Comme il fit précisément cet éclat au moment où il allait combattre Constance et où il marchait à la conquête de l’empire, la première pensée qui vienne à l’esprit, c’est qu’il avait quelque intérêt à le faire et qu’il voulait attirer à lui ce qui restait de païens. Beaucoup d’historiens pensent que Constantin n’avait pas d’autre motif, quand il se fit chrétien, que de se mettre à la tête d’un parti puissant qui l’aidât à vaincre Maxence, et Libanais nous dit en propres termes « qu’il ne changea de Dieu que parce qu’il espérait en tirer quelque profit. » Je ne crois pas qu’on puisse le dire de Julien. Il me semble qu’un prétendant à l’empire courait alors beaucoup plus de risques en soulevant les chrétiens contre lui qu’il ne trouvait d’avantage à gagner la faveur de leurs adversaires. Les païens sans doute étaient encore fort nombreux ; mais ils avaient montré, depuis Constantin, qu’ils étaient résignés à tout et peu disposés à des résistances vigoureuses.

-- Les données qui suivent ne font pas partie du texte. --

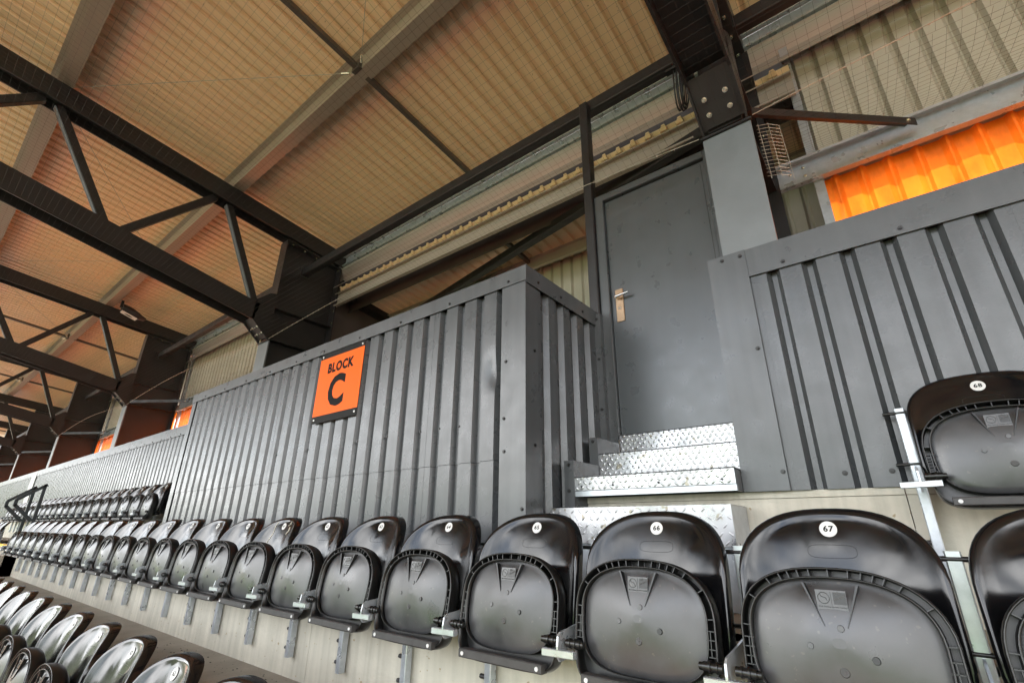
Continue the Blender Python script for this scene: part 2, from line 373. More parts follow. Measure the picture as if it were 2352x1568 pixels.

La jeunesse, l’ardeur, l’énergie, l’espoir du succès, l’assurance de l’avenir, toutes ces forces qui poussent aux grandes entreprises et les font réussir, n’étaient plus de leur côté. Ils se sentaient blessés au cœur, et leurs prêtres eux-mêmes, si l’on en croit Eunape, annonçaient que les temples allaient disparaître, « que les sanctuaires les plus vénérables seraient bientôt changés en un amas de ruines que rongerait le ténébreux oubli, tyran fantastique et odieux, auquel sont soumises les plus belles choses de la terre[1]. » Il n’y avait donc pas à compter sur un

  1. Je citerai, en général, les Vies des philosophes et des sophistes, d’Eunape, d’après la traduction qu’on a donnée M. Stéphane de Rouville (Paris, Rouquette).